Movie Theater

As the film industry continues to evolve, so do its markets. Since 1995, the average movie ticket has gone from $4.35 to around $8.35. In 20 years, the price has nearly doubled, so you would think that movie quality would be improving, right? Wrong. The average attendance of movies is down, so they raise the price to compensate.

But why is movie attendance ever-decreasing? I believe it is because of how these movies are marketed. The average length of a preview, as regulated by the MPAA, is two minutes and 30 seconds. Studios are allowed to exceed this once a year, if they feel that it is necessary for the film. Studios are doing this for the wrong films. Also, the actors get interviewed almost constantly, revealing little bits of the film as they go along. Not to mention many studios have “featurettes” and sneak peaks of the film. They are ruining the surprise for the sake of profits.

Take the upcoming film "Avengers: Age of Ultron," for example. I am an absolute superhero fanatic, but the way this film is marketed only proves my point. This film already has a plethora of advertisements around the world, not to mention three trailers that are either close to or exceed the two minutes and 30 seconds limit. Now, within these trailers, they all share similar shots and scenes, but have their own unique ones as well. These, while only being a couple of seconds each, reveal a little more about the film.

Something particular that Marvel does with their films is that they release clips of the film as a promotion. Currently, they have 11 clips of the film revealed, each giving a little bit more away of the movie. Given, this is a Marvel film, and after the first Avengers, this film is on its way to break box office records, but at what cost? They ruin the integrity of the film by releasing all of these trailers and clips in an attempt to get more people in the seats.

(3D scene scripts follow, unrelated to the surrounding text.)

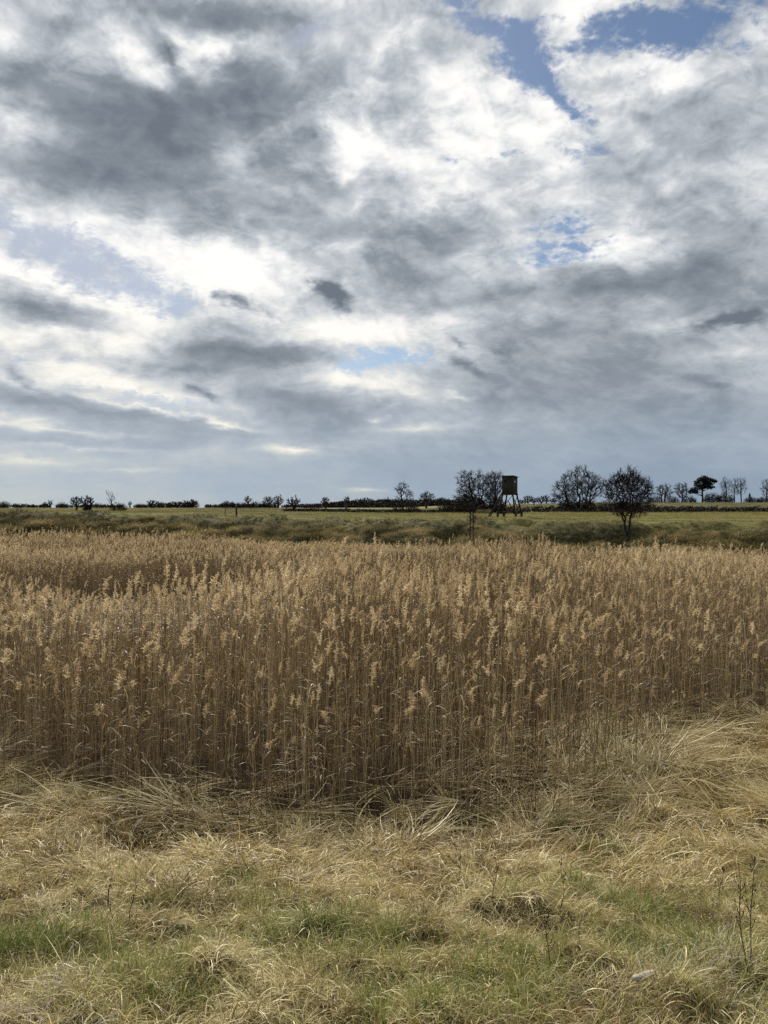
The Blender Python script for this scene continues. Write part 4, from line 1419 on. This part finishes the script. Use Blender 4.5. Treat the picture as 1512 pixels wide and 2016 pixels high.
def stand():
    x, y, z = at(1003.5, 80)
    root = bpy.data.objects.new('hunting_stand', None)
    COL.objects.link(root)
    root.location = (x, y, z)
    root.rotation_euler = (0, 0, R(-31))
    root.scale = (.94, .94, .94)
    tag(root, 'raised wooden hunting stand with boarded cabin and ladder on the meadow', 'hunting stand')
    W, Dp, z0, z1 = 1.28, 1.30, 2.62, 4.55
    hx, hy = W / 2, Dp / 2

    def part(nm, me, parent=root):
        return link(nm, me, parent)
    # legs, splayed, on short thick stub posts joined by sills
    for sx in (-1, 1):
        for sy in (-1, 1):
            part('leg', beam_mesh('leg', (sx * (hx + .38), sy * (hy + .30), .45), (sx * (hx - .04), sy * (hy - .04), z0 - .13), .15, .15, M_WOOD))
            part('stub_post', beam_mesh('stub_post', (sx * (hx + .42), sy * (hy + .24), -.25), (sx * (hx + .42), sy * (hy + .24), .66), .23, .23, M_WOOD))
    for sy in (-1, 1):
        part('sill', beam_mesh('sill', (-hx - .48, sy * (hy + .20) - .16 * sy, .56), (hx + .48, sy * (hy + .20) - .16 * sy, .56), .14, .18, M_WOOD))
    for sx in (-1, 1):
        part('sill', beam_mesh('sill', (sx * (hx + .14), -hy - .30, .42), (sx * (hx + .14), hy + .30, .42), .11, .12, M_WOOD))
    # braces
    for sx in (-1, 1):
        part('brace', beam_mesh('brace', (sx * (hx + .03), -hy - .14, .62), (sx * (hx - .02), hy - .02, 2.3), .05, .10, M_WOOD))
        part('brace', beam_mesh('brace', (sx * (hx + .10), hy + .14, .62), (sx * (hx + .05), -hy + .02, 2.2), .05, .10, M_WOOD))
    part('brace', beam_mesh('brace', (-hx - .10, -hy - .22, .70), (hx - .06, -hy - .06, 2.42), .10, .05, M_WOOD))
    part('brace', beam_mesh('brace', (hx + .10, -hy - .29, .70), (.1, -hy - .16, 1.9), .10, .05, M_WOOD))
    # floor: bearers and deck
    for sy in (-1, 1):
        part('bearer', beam_mesh('bearer', (-hx - .12, sy * (hy - .1), z0 - .08), (hx + .12, sy * (hy - .1), z0 - .08), .10, .14, M_WOOD))
    for i in range(7):
        yy = -hy + (i + .5) * Dp / 7
        part('floor_board', beam_mesh('floor_board', (-hx - .02, yy, z0 + .012), (hx + .02, yy, z0 + .012), Dp / 7 - .012, .035, M_WOOD))
    # corner posts
    for sx in (-1, 1):
        for sy in (-1, 1):
            part('corner_post', beam_mesh('corner_post', (sx * (hx - .05), sy * (hy - .05), z0 + .03), (sx * (hx - .05), sy * (hy - .05), z1 - (.0 if sy < 0 else .10)), .07, .07, M_WOOD))
    # boarded walls with shooting slots: (slot list per wall in board numbers)
    nb = 8
    slots = {'front': {2: (1.22, 1.5), 5: (1.28, 1.48)}, 'right': {2: (1.25, 1.48), 3: (1.25, 1.48)}, 'left': {3: (1.2, 1.5)}, 'rear': {6: (1.25, 1.45)}}
    rr = random.Random(4)
    for wall, sl in slots.items():
        for i in range(nb):
            q = -.5 + (i + .5) / nb
            if wall in ('front', 'rear'):
                s_ = -1 if wall == 'front' else 1
                X0, Y0, bw = q * (W + .02), s_ * (hy + .012), (W + .02) / nb
            else:
                s_ = 1 if wall == 'right' else -1
                X0, Y0, bw = s_ * (hx + .012), q * (Dp - .01), (Dp - .01) / nb
            topz = z1 - (.02 if wall == 'front' else .13 if wall == 'rear' else .03 + .10 * (q + .5))
            lo = z0 - .05 - rr.uniform(0, .05)
            pieces = [(lo, topz)] if i not in sl else [(lo, z0 + sl[i][0]), (z0 + sl[i][1], topz)]
            off = rr.uniform(0, .006)
            for a_, b_ in pieces:
                if wall in ('front', 'rear'):
                    me = beam_mesh('board', (X0, Y0 + s_ * off, a_), (X0, Y0 + s_ * off, b_), .024, bw - rr.uniform(.004, .012), M_WOOD, 0)
                else:
                    me = beam_mesh('board', (X0 + s_ * off, Y0, a_), (X0 + s_ * off, Y0, b_), .024, bw - rr.uniform(.004, .012), M_WOOD, R(90))
                part('board', me)
    part('batten', beam_mesh('batten', (hx + .045, -hy, z0 + .14), (hx + .045, hy, z0 + .14), .03, .09, M_WOOD2))
    # roof, slightly tilted, overhanging
    rf = part('roof', beam_mesh('roof', (0, -hy - .22, z1 + .045), (0, hy + .16, z1 - .09), W + .36, .05, M_ROOF))
    for sx in (-1, 1):
        part('rafter', beam_mesh('rafter', (sx * (hx - .1), -hy - .12, z1 - .01), (sx * (hx - .1), hy + .08, z1 - .135), .06, .07, M_WOOD))
    # ladder to the left side, with its own rails and rungs
    lad = bpy.data.objects.new('ladder', None)
    COL.objects.link(lad)
    lad.parent = root
    b0, b1 = np.array([-hx - 1.95, .10, -.08]), np.array([-hx - .10, .10, z0 + .05])
    # the ladder swings out towards the left of the photograph
    for sy in (-.23, .23):
        part('rail', beam_mesh('rail', b0 + np.array([0, sy * 1.1, 0]), b1 + np.array([0, sy, .25]), .10, .11, M_WOOD), lad)
    for i in range(9):
        t = (i + .6) / 9.3
        c = b0 * (1 - t) + b1 * t
        part('rung', beam_mesh('rung', c + np.array([-.05, -.27, .03]), c + np.array([-.05, .27, .03]), .07, .08, M_WOOD), lad)
    part('handrail', beam_mesh('handrail', b0 * .45 + b1 * .55 + np.array([-.1, -.32, .75]), b1 + np.array([0, -.32, .85]), .05, .05, M_WOOD), root)


stand()


# ------------------------------------------------------------------ posts on the bank
def post(px, dist, h, r, lean, label, mat=M_WOOD):
    x, y, z = at(px, dist)
    root = bpy.data.objects.new('fence_post', None)
    COL.objects.link(root)
    root.location = (x, y, z - .1)
    root.rotation_euler = (0, lean, random.uniform(0, 3))
    n = 8
    a = np.arange(n) * 2 * np.pi / n
    rings = []
    for zz, k_ in ((0, 1.05), (h * .5, 1.0), (h * .97, .92), (h, .8)):
        rings.append(np.stack([r * k_ * np.cos(a) * 1.06, r * k_ * np.sin(a), np.full(n, zz) + (.03 * np.cos(a) if zz >= h * .97 else 0)], -1))
    V = np.concatenate(rings)
    fs = np.array([[j * n + i, j * n + (i + 1) % n, (j + 1) * n + (i + 1) % n, (j + 1) * n + i] for j in range(3) for i in range(n)])
    link('shaft', make_mesh('post', V, [fs, np.array([list(range(3 * n, 4 * n))])], mat), root)
    # rusty staple left from the old wire
    v, f = tubes([(np.array([[-r * 1.1, 0, h * .72], [-r * 1.4, 0, h * .74], [-r * 1.1, 0, h * .76]]), np.full(3, .008))], 4)
    link('staple', make_mesh('staple', v, f, M_BARK2), root)
    tag(root, label, 'post', 'old fence posts on the bank')


post(465.5, 72, 1.15, .085, .02, 'thick upright old fence post on the far bank')
post(442.5, 72, 1.05, .035, -.10, 'thin slightly leaning stake left of the thick fence post')
post(412, 64, .85, .035, -.28, 'leaning stake lower on the bank, left of the upright posts')
post(369, 60, .55, .03, .05, 'short stake near the reed tops left of the leaning stake')


# ------------------------------------------------------------------ dead weed stalks and a pale stone near us
def weed(px, py, h, label, seed, n=7, lean=0.0):
    x, y, z = on_ground(px, py)
    rnd = np.random.default_rng(seed)
    root = bpy.data.objects.new('weed_stalk', None)
    COL.objects.link(root)
    root.location = (x, y, z - .02)
    t = np.linspace(0, 1, 8)
    P = np.stack([lean * h * t ** 1.3 + .012 * np.sin(t * 7 + seed), .02 * np.sin(t * 5 + seed * 2), t * h], -1)
    v, f = tubes([(P, .0036 * (1 - .6 * t))], 5)
    link('stem', make_mesh('weed_stem', v, f, M_WEED), root)
    tw, heads = [], []
    for i in range(n):
        q = rnd.uniform(.35, .98)
        b = np.array([np.interp(q, t, P[:, c]) for c in range(3)])
        a = rnd.uniform(0, 6.28)
        L = h * rnd.uniform(.06, .16) * (1.3 - q)
        e_ = b + np.array([math.cos(a) * L * .6, math.sin(a) * L * .6, L])
        tw.append((np.array([b, (b + e_) / 2 + np.array([0, 0, -.1 * L]), e_]), np.array([.0022, .0018, .0013])))
        heads.append((np.array([e_ - np.array([0, 0, .004]), e_, e_ + np.array([0, 0, .012])]), np.array([.0015, .0042, .0015])))
    v, f = tubes(tw, 4)
    link('twigs', make_mesh('weed_twigs', v, f, M_WEED), root)
    v, f = tubes(heads, 5)
    link('seed_heads', make_mesh('weed_seed_heads', v, f, M_WEED), root)
    tag(root, label, 'weed', 'dark dead weed stalks in the near grass')


weed(1478, 1905, .62, 'tallest dark weed stalk, right of a close pair at the right edge', 1, 9, .03)
weed(1466, 1900, .55, 'dark weed stalk, left of a close pair at the right edge', 2, 8, -.05)
weed(974, 1795, .42, 'single dark weed stalk in the straw below the reeds', 3, 6, .02)
weed(908, 1740, .34, 'dark weed stalk leaning left in the straw below the reeds', 4, 5, -.12)
weed(1106, 1790, .36, 'dark weed stalk standing in the green patch right of the middle', 5, 6, .04)
weed(1080, 1925, .40, 'dark weed stalk low in the picture right of the middle', 6, 6, .0)
weed(216, 1830, .38, 'dark weed stalk standing in the pale grass on the left', 7, 6, .0)
weed(256, 1835, .34, 'thin dark weed stalk right of the one in the left grass', 8, 5, .06)
weed(1420, 1790, .36, 'dark weed stalk left of the tall pair at the right edge', 9, 6, .05)

x, y, z = on_ground(1266, 1952)
rnd = np.random.default_rng(3)
nu, nv = 14, 9
U, Vv = np.meshgrid(np.arange(nu) * 2 * np.pi / nu, np.linspace(.02, np.pi - .02, nv))
q = 1 + .16 * np.sin(2 * U + 1) * np.sin(Vv) + .11 * rnd.normal(0, 1, U.shape) * np.sin(Vv)
S = np.stack([.066 * q * np.cos(Vv) * -1, .021 * q * np.sin(Vv) ** .8 * np.cos(U), .015 * q * np.sin(Vv) ** .7 * np.sin(U) * (1 + .3 * np.cos(Vv)) + .010 * np.cos(Vv) ** 2], -1).reshape(-1, 3)
fs = np.array([[j * nu + i, j * nu + (i + 1) % nu, (j + 1) * nu + (i + 1) % nu, (j + 1) * nu + i] for j in range(nv - 1) for i in range(nu)])
st = link('stone', make_mesh('stone', S, [fs], M_STONE, smooth=True), None, (x, y - .03, z + .085))
st.rotation_euler = (.1, -.18, .25)
tag(st, 'pale elongated stone lying in the grass near the bottom right', 'stone')
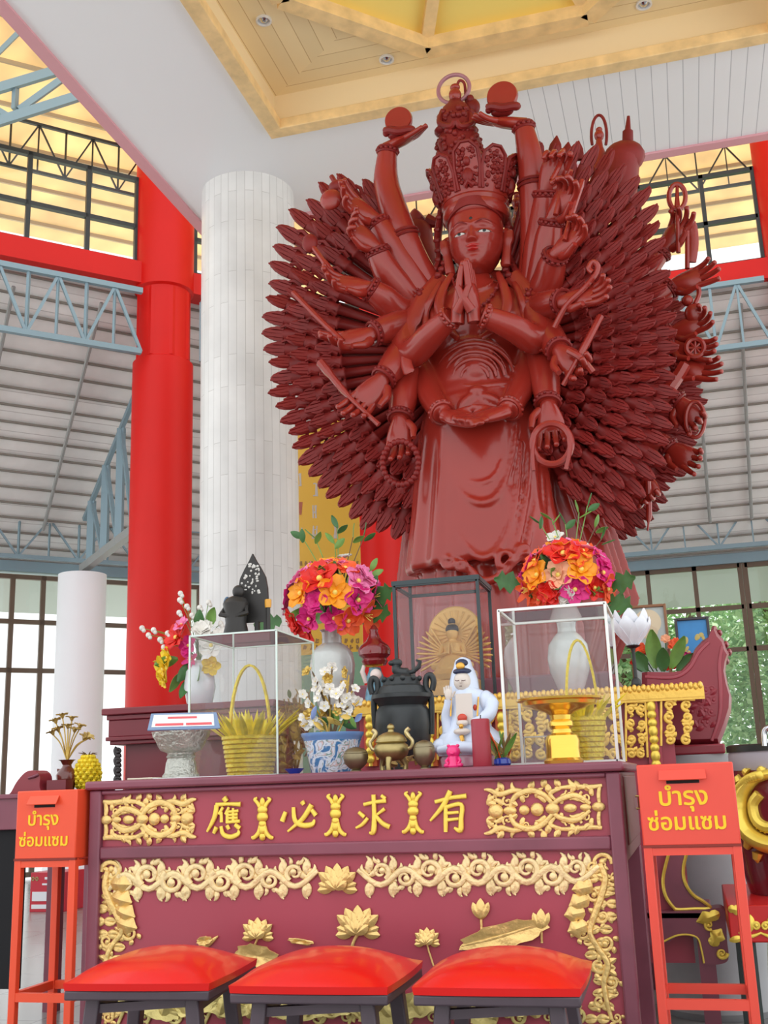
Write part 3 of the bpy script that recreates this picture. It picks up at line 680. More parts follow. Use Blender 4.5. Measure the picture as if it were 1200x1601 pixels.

Now, I’m just using this film as an example, because many other studios do this. What the studios don’t realize is that they are slowly killing films. They are too focused on making money and hyping everyone up, and companies are actually willing to compromise the integrity of the movie by releasing too much of it. They put more money into advertising and promotional stunts than they put thought into the movie itself. Blockbusters are becoming larger, while non-blockbusters are doing poorly because of this.

What needs to happen is that these studios need to understand that unless the movie is an undoubted masterpiece, the marketing must correlate to the film. You don’t make a film about grass growing and then release 15 trailers about it. Blockbusters are known to be blockbusters well in advance, so studios should not have to put the main focus on marketing. By releasing too much of the film, they ruin the anticipation that comes with going to the movies. Instead, people go to watch a linear version of the trailer and see what they already saw.